Has any progress been made since your assault?
A.
At the time the very existence of male rape outside correctional institutions was largely and explicitly denied. This was a huge stumbling block for me at the time. I was assured that what I had experienced did not in fact happen.
Q.
You say your book is a first step to drawing attention to male-on-male rape. What must come next?
A.
I think we’re doing an abominable job of listening to men and boys who have been raped. When we notice their existence at all — which is a rare thing — we’re extremely prone to talk over them and to redefine their experience for them. We need more research that’s victim-centered.
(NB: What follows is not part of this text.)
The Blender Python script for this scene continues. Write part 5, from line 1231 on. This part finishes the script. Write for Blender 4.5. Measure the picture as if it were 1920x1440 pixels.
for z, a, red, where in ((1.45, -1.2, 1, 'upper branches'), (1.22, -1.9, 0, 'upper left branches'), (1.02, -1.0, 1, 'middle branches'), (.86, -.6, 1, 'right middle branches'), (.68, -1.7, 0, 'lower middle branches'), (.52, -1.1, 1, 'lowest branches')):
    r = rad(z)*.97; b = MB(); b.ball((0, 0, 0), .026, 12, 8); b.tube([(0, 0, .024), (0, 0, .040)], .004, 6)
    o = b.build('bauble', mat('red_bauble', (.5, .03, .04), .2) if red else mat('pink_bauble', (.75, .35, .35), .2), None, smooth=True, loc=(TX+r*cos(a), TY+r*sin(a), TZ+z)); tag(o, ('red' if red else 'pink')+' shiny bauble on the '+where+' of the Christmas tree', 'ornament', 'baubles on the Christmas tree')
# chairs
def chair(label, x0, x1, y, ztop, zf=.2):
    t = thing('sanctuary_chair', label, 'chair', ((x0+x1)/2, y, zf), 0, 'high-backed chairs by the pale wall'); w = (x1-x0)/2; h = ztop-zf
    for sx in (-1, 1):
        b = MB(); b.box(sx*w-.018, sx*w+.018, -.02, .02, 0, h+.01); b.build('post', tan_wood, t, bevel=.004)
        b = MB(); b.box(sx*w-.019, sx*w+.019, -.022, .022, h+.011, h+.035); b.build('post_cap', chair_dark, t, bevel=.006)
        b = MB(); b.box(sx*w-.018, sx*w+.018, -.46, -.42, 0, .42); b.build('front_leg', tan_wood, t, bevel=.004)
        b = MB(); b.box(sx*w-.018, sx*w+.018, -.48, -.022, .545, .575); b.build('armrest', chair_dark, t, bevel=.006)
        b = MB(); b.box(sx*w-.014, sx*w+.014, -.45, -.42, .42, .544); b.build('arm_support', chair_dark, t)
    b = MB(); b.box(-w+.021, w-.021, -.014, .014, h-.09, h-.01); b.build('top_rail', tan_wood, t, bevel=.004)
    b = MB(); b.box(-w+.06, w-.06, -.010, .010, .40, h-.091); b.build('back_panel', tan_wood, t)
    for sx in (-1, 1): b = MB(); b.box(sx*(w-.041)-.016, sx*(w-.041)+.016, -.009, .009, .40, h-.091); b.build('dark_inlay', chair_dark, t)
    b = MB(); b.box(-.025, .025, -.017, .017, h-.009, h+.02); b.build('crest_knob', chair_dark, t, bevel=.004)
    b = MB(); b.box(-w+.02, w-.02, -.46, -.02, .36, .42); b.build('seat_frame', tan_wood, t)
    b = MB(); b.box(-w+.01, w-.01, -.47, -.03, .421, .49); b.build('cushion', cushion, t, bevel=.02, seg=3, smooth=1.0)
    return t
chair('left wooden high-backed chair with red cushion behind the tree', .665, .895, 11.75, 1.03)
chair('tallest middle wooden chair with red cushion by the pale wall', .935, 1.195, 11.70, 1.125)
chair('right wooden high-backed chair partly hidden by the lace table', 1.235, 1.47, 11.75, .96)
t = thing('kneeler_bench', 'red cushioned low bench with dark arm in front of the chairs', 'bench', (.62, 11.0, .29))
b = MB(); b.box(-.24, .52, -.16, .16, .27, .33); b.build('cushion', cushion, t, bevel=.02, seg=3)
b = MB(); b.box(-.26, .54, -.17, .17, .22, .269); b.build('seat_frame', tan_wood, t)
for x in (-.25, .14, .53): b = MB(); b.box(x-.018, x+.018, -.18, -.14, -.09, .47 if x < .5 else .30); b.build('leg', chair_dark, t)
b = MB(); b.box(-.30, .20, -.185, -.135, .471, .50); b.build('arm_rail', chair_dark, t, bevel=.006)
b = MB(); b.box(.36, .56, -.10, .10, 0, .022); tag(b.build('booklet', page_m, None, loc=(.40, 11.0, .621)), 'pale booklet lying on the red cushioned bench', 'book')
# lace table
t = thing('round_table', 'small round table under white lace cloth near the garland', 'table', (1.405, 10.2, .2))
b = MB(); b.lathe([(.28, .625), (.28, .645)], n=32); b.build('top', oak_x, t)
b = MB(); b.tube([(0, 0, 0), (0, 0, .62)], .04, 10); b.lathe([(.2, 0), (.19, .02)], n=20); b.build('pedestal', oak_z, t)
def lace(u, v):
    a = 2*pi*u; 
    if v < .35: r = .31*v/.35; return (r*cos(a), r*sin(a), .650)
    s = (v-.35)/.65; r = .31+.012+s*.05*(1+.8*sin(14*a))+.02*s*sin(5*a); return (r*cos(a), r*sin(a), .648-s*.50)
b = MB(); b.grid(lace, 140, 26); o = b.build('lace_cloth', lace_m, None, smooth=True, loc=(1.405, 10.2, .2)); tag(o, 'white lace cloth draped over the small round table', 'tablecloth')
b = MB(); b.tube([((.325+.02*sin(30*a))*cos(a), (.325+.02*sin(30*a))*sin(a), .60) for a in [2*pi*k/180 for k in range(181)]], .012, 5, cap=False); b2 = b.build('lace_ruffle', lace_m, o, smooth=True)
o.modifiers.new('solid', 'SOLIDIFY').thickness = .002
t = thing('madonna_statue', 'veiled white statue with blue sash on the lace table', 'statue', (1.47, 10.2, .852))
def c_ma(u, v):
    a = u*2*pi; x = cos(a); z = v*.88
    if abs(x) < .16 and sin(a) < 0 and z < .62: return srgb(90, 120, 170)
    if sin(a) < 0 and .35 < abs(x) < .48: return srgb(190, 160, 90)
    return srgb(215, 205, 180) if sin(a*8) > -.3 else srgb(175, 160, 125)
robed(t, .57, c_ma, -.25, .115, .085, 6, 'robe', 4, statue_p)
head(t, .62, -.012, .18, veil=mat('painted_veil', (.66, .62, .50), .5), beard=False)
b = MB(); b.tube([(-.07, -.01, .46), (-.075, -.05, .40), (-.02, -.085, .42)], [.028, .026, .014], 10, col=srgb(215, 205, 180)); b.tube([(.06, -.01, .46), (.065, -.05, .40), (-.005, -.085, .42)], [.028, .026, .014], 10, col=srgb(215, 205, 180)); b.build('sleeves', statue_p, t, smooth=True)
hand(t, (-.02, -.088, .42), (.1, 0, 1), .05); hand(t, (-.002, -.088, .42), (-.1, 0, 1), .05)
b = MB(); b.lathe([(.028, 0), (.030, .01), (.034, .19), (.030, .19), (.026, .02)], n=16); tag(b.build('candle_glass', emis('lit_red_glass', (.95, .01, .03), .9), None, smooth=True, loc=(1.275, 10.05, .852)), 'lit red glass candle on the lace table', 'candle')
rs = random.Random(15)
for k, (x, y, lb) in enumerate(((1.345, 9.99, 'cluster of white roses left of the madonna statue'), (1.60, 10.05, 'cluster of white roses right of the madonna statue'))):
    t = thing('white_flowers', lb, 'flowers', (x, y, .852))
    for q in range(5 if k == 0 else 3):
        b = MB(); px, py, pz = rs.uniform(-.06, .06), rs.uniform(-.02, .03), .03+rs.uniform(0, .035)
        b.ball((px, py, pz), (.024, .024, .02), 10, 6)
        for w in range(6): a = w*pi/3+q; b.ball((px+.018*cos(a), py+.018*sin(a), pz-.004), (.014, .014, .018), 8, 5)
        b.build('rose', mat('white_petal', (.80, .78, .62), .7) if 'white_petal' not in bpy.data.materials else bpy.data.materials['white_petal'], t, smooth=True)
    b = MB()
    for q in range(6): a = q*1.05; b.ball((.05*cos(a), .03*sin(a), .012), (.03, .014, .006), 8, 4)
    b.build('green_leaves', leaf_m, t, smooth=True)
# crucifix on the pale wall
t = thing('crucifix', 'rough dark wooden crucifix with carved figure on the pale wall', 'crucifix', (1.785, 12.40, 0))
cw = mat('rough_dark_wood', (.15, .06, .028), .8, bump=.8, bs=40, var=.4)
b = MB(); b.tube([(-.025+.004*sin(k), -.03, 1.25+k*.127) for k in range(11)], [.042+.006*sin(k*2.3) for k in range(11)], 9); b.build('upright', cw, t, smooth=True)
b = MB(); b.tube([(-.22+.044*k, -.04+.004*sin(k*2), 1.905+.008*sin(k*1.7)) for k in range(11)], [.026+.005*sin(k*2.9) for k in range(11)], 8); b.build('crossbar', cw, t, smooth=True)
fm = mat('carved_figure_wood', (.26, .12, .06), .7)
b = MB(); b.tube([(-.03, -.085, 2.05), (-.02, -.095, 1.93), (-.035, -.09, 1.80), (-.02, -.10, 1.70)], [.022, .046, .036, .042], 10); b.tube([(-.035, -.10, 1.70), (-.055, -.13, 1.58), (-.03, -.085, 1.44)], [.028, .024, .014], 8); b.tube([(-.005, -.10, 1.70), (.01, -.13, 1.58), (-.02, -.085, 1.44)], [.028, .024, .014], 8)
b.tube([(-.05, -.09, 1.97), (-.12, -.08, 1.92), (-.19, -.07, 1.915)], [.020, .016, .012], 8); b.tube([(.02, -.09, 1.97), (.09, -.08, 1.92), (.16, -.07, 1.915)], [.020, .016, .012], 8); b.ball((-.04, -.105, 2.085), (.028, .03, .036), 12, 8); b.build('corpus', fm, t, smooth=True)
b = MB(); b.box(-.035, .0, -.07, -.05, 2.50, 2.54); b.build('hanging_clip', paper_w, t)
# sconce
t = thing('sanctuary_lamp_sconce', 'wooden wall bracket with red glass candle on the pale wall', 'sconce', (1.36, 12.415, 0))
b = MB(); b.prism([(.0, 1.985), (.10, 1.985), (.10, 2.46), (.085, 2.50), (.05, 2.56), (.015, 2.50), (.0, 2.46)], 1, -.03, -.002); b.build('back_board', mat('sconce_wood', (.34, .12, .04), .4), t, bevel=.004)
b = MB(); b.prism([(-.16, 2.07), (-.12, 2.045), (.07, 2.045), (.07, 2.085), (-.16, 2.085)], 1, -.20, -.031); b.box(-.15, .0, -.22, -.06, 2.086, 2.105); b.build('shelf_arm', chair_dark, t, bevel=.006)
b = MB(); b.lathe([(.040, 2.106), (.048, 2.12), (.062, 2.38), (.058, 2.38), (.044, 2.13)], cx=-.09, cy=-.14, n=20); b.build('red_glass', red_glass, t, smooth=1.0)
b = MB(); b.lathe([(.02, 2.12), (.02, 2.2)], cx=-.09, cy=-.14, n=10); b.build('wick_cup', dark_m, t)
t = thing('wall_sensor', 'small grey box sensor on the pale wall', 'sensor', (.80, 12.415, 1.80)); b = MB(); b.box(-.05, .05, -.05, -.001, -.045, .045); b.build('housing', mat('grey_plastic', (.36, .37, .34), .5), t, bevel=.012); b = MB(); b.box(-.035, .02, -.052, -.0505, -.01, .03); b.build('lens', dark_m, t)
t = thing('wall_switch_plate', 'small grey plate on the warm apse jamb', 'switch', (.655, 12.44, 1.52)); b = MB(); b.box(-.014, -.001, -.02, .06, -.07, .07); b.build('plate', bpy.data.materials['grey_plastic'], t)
Our current understanding of what that experience involves is obtained from the crudest possible stereotypes, principally Hollywood films like “Deliverance” or “The Shawshank Redemption.” It’s not merely because men and boys are not speaking about it. The question worth asking is: What needs to be done that would make them feel safe in disclosing their experience?

Second, we need somewhere for men and boys to go when this has happened to them. We don’t have that. If one of my female students came to me on a Monday morning and said that something terrible happened last Saturday night, I have a good idea where to send her for support. If one of my male students came to me, I haven’t a bloody clue where to send him.

Third, we need an integrated approach to the whole problem of sexual violence. Right now there are numerous bodies and agencies and victims’ groups, each with its own particular mission, but in my view this situation is not advantageous to anybody. 

We can talk about the gendered aspects certainly, but in my view, the fight against sexual violence in all its aspects is a single fight that ought to unite people of all genders and sexual orientations. The basic elements are fundamentally the same.